Per non parlare poi del ricordo che rischia di annebbiarsi: ad Erice, nella frazione costiera di Pizzolungo, il 2 aprile 1985 una autobomba venne fatta scoppiare al passaggio del corteo di auto dove si trovava l’allora pm della Procura di Trapani Carlo Palermo, il magistrato si salvò, furono dilaniati e fatti a pezzettini una mamma ed i suoi figlioletti che si trovavano su di un’altra auto che passava sullo stesso punto, una curva prospiciente il mare, al momento dell’esplosione. Morirono così Barbara Rizzo Asta, trentenne, ed i suoi due gemellini, Salvatore e Giuseppe di 6 anni. Al tempo l’allora sindaco di Trapani (Erice e Trapani sono di fatto uniti e costituiscono un unico territorio), Erasmo Garuccio, andò in tv a dire che la mafia a Trapani non c’era. Oggi i politici dicono che la mafia è sconfitta, si sostiene sempre, insomma, politicamente, che la mafia non c’è. Salvo che per uso commerciale.

E così il sindaco di Erice Tranchida ha sfidato i commercianti del borgo medievale, niente esposizioni riguardanti la mafia poste sulla pubblica via, vendite libere, ma con questo genere di mercanzia possono essere riempite solo le vetrine e gli scaffali interni ai negozi, non quelle che danno all’esterno. I commercianti che hanno deciso di sfilare per le stradine della vetta ericina indossando le magliette che non possono più esporre, dicono che questi sono i souvenir più gettonati, quelli che i turisti vengono a cercare, e mettere alla berlina la mafia non significa riconoscerne il potere.

Tranchida però ha deciso di non fare retromarcia, secondo lui, e non ha torto, quel genere di mercanzia provoca una pericolosa sottovalutazione del fenomeno criminale. I commercianti però davanti a questa affermazione si sono detti offesi. «Offeso dovrebbe essere il sindaco e l’amministrazione cittadina tutta – risponde Tranchida – che non si è risparmiata in energie ed iniziative per promuovere il riscatto civile e morale di Erice, magari aspettandosi in coerenza l’esposizione, promozione e vendita di una bella maglietta con le foto dei siciliani, tantissimi, che sono morti per combattere la mafia – che è una cosa seria !!! -, di Addiopizzo e similari, col chiaro intento di mandare un diverso e percettibile messaggio a turisti e visitatori che sovente in visita nel nostro territorio, a domanda ti rispondono che la cosa che più “conoscono” della Sicilia è la mafia… al punto tale da optare come miglior ricordo della loro visita culturale ad Erice, in omaggio alla sua storia, alla sua cultura, al suo ruolo geopolitico, l’acquisto di tali “particolari” souvenir da “promuovere” nei loro paesi d’origine, involontariamente contribuendo a sminuire la gravità del fenomeno mafioso (anche sotto forma ironica) ..che a lungo andare (visto che, apparentemente, non fa più morti ammazzati) ..si badi bene: paradossalmente, può arrivare a creare un alone di simpatia».

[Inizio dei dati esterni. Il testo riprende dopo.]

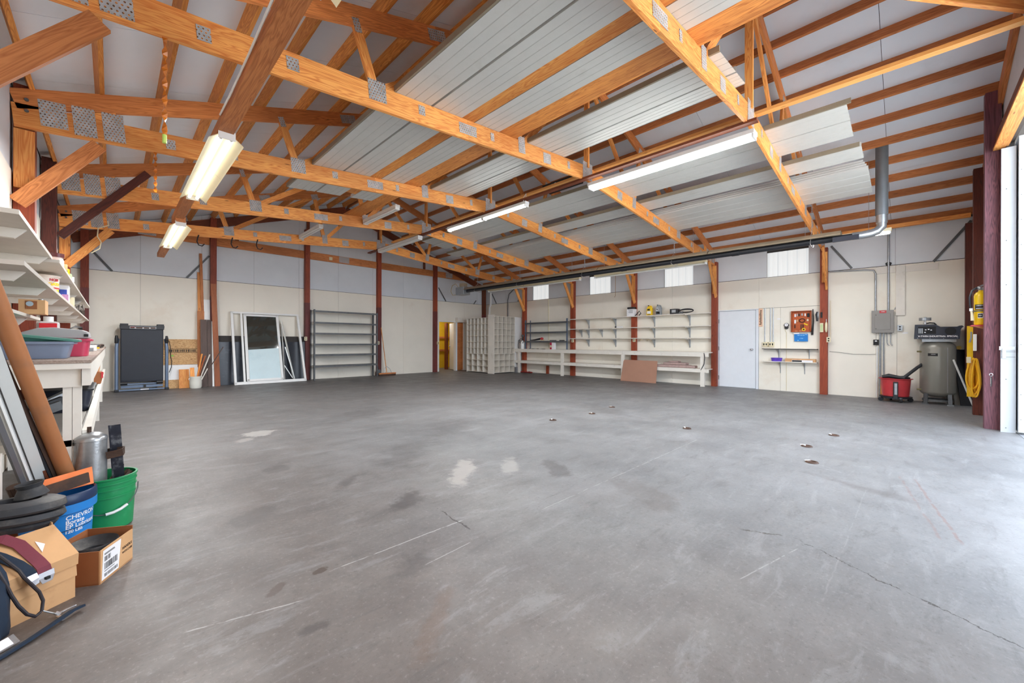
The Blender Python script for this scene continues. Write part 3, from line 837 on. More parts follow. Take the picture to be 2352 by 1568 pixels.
# ================================================================ LIGHTS
def lamp(o, w, l, loc, energy):
    d = bpy.data.lights.new('tube_light', 'AREA'); d.shape = 'RECTANGLE'; d.size = w; d.size_y = l
    d.energy = energy; d.color = (.95, .98, 1.0)
    q = bpy.data.objects.new('tube_light', d); COL.objects.link(q)
    q.parent = o; q.matrix_basis = wm(o).inverted() @ Matrix.Translation(loc)
    return q
def reflector_light(x, y0, y1, z, label, lit=True, power=1.0):
    t = thing('reflector_light', label, 'light', (x, y0, z), 'reflector lights on the left beam')
    # a wing-shaped reflector with turned-down sides
    prof = [(-.142, -.075), (-.134, -.066), (-.055, -.004), (.055, -.004), (.134, -.066), (.142, -.075)]
    ym = (y0+y1)/2
    for a, b in ((y0, ym-.003), (ym+.003, y1)):
        poly = [(x+u, a, z+v) for u, v in prof] + [(x+u, a, z+v+.006) for u, v in prof[::-1]]
        n = len(poly)
        vs = [Vector(p) for p in poly] + [Vector((p[0], b, p[2])) for p in poly]
        MB().add(vs, [(i, (i+1) % n, n+(i+1) % n, n+i) for i in range(n)] + [tuple(range(n))[::-1], tuple(range(n, 2*n))]).build('reflector', CREAM_ENAMEL, t)
    MB().box((x-.055, y0-.01, z+.003), (x+.055, y1+.01, z+.035)).build('housing', WHITE, t)
    for yy in (y0-.032, y1+.032): MB().box((x-.07, yy-.004, z-.055), (x+.07, yy+.004, z+.03)).build('end_plate', WHITE, t)
    for dx in (-.042, .042):
        MB().cyl((x+dx, y0+.03, z-.035), (x+dx, y1-.03, z-.035), .019, n=12).build('tube', TUBE_R if lit else WHITE, t)
        for yy in (y0, y1): MB().cyl((x+dx, yy-.02, z-.035), (x+dx, yy+.02, z-.035), .014, n=8).build('lamp_holder', WHITE, t)
    if lit: lamp(t, .2, y1-y0-.1, (x, ym, z-.085), TUBE_W*power)
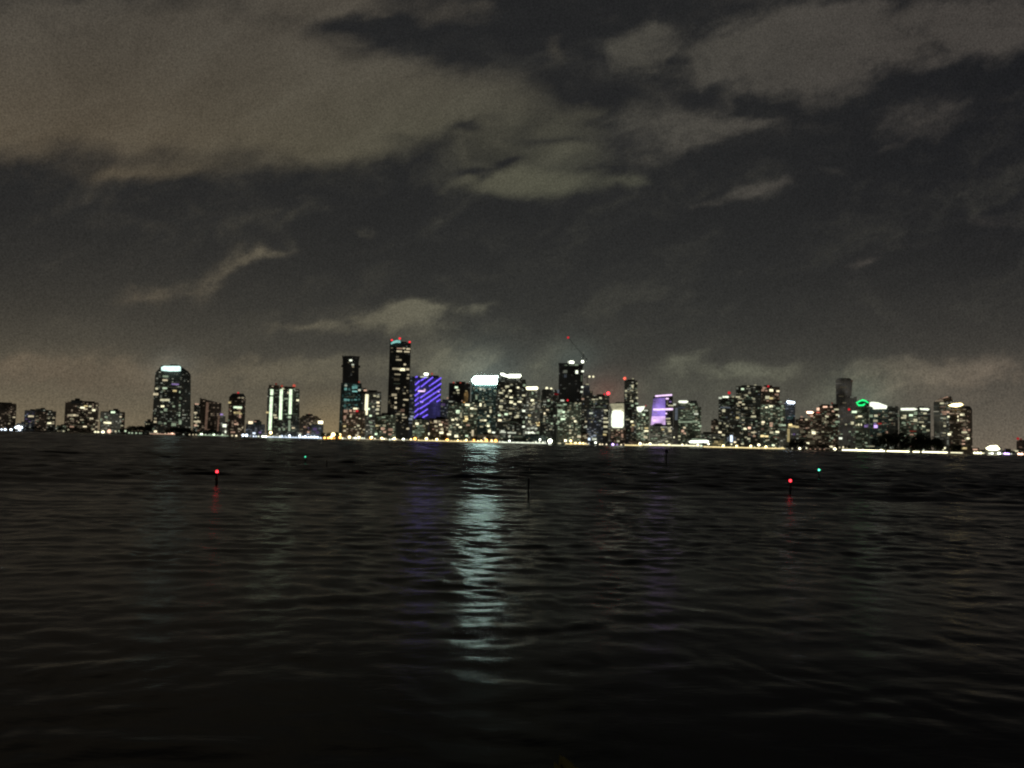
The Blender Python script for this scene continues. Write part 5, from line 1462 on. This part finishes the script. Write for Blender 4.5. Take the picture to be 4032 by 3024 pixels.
# halos around the brightest signs, painted into the dome colours behind them
for gx_, gy_, gr_, gc in ((1048, 815, 60, (0.030, 0.042, 0.038)), (370, 795, 30, (0.016, 0.022, 0.022)), (1240, 778, 40, (0.016, 0.024, 0.021)), (1310, 850, 36, (0.035, 0.006, 0.004)), (1860, 860, 50, (0.010, 0.022, 0.016)), (715, 930, 60, (0.06, 0.035, 0.008))):
    gacc = np.zeros_like(U)
    bank(gacc, (gx_, gy_, gr_ * 1.3, gr_, 0, 1.0, 0.8), U, V)
    col = col + gacc[..., None] * np.asarray(gc) * 1.6
# out-of-view sky overhead darkened so the near water reflects less light
over = sstep(np.sin(EL), 0.46, 0.72)
col = col * (1 - 0.72 * over)[..., None]
behind = sstep(np.abs(AZ), 0.9, 1.6)
col = col * (1 - 0.45 * behind)[..., None]
RD = 30000.0
co = np.stack([RD * np.cos(EL) * np.sin(AZ), RD * np.cos(EL) * np.cos(AZ), RD * np.sin(EL)], -1).reshape(-1, 3).astype(np.float32)
nr, nc = U.shape
idx = np.arange(nr * nc).reshape(nr, nc)
quads = np.stack([idx[:-1, :-1], idx[:-1, 1:], idx[1:, 1:], idx[1:, :-1]], -1).reshape(-1, 4)
me = bpy.data.meshes.new('sky')
me.vertices.add(len(co)); me.vertices.foreach_set('co', co.ravel())
me.loops.add(quads.size); me.loops.foreach_set('vertex_index', quads.ravel().astype(np.int32))
me.polygons.add(len(quads))
me.polygons.foreach_set('loop_start', np.arange(0, quads.size, 4, dtype=np.int32))
me.polygons.foreach_set('loop_total', np.full(len(quads), 4, dtype=np.int32))
me.update(calc_edges=True)
ca = me.color_attributes.new('glow', 'FLOAT_COLOR', 'POINT')
rgba = np.concatenate([np.clip(col, 0, None).reshape(-1, 3), np.ones((nr * nc, 1))], 1).astype(np.float32)
ca.data.foreach_set('color', rgba.ravel())
dome = link(bpy.data.objects.new('sky', me))
tag(dome, kind='structure')
mt, nt, N, L = new_mat('cloudy_night_sky')
out = N.new('ShaderNodeOutputMaterial')
e = N.new('ShaderNodeEmission')
at_ = N.new('ShaderNodeAttribute'); at_.attribute_name = 'glow'
g = N.new('ShaderNodeNewGeometry')
nz = N.new('ShaderNodeTexNoise')
nz.inputs['Scale'].default_value = 0.022
nz.inputs['Detail'].default_value = 1
L.new(g.outputs['Position'], nz.inputs['Vector'])
mr = N.new('ShaderNodeMapRange')
mr.clamp = False
mr.inputs['From Min'].default_value = 0; mr.inputs['From Max'].default_value = 1
mr.inputs['To Min'].default_value = 1 - GRAIN; mr.inputs['To Max'].default_value = 1 + GRAIN
L.new(nz.outputs['Fac'], mr.inputs['Value'])
L.new(at_.outputs['Color'], e.inputs['Color'])
L.new(mr.outputs[0], e.inputs['Strength'])
L.new(e.outputs[0], out.inputs[0])
mt.cycles.emission_sampling = 'NONE'
me.materials.append(mt)

# ------------------------------------------------------------------ render settings
scene.render.engine = 'CYCLES'
scene.view_settings.view_transform = 'Standard'
scene.view_settings.look = 'None'
scene.view_settings.exposure = 0
scene.view_settings.gamma = 1
cy = scene.cycles
cy.use_denoising = True
cy.denoiser = 'OPENIMAGEDENOISE'
cy.max_bounces = 4
cy.diffuse_bounces = 1
cy.glossy_bounces = 3
cy.sample_clamp_indirect = 6.0
cy.sample_clamp_direct = 30.0
cy.caustics_reflective = False
cy.caustics_refractive = False
cy.pixel_filter_type = 'GAUSSIAN'
cy.filter_width = 2.5
cy.use_adaptive_sampling = False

La risposta dei commercianti non si è fatta attendere, e, ironicamente, hanno detto che anche Radio Aut di Cinisi secondo Tranchida meritava di essere chiusa, perché da lì Peppino Impastato prendeva in giro la mafia. Un maldestro autogol: intanto perché Radio Aut i mafiosi riuscirono a farla chiudere, uccidendo Impastato, proprio perché la mafia veniva presa in giro, ma con i nomi e cognomi di chi ne faceva parte, le magliette e i gadget non sono, non possono mai essere, la stessa cosa di Radio Aut. «Ognuno può nella propria libertà indossare, se le ritiene consono con la propria personalità», sottolinea il sindaco di Erice Tranchida che prosegue: «Sono stato eletto dai cittadini ericini non certo per propagandare talune stupide ed “equivoche” magliette, ma per cercare di dare il meglio di me a servizio della città e degli interessi generali rappresentati, cosa che cerco di fare faticosamente ogni giorno, sempre più cercando di dare spallate ad una miriade di problemi vecchi e nuovi». Caso chiuso, le magliette “mafiose” restino dentro i negozi.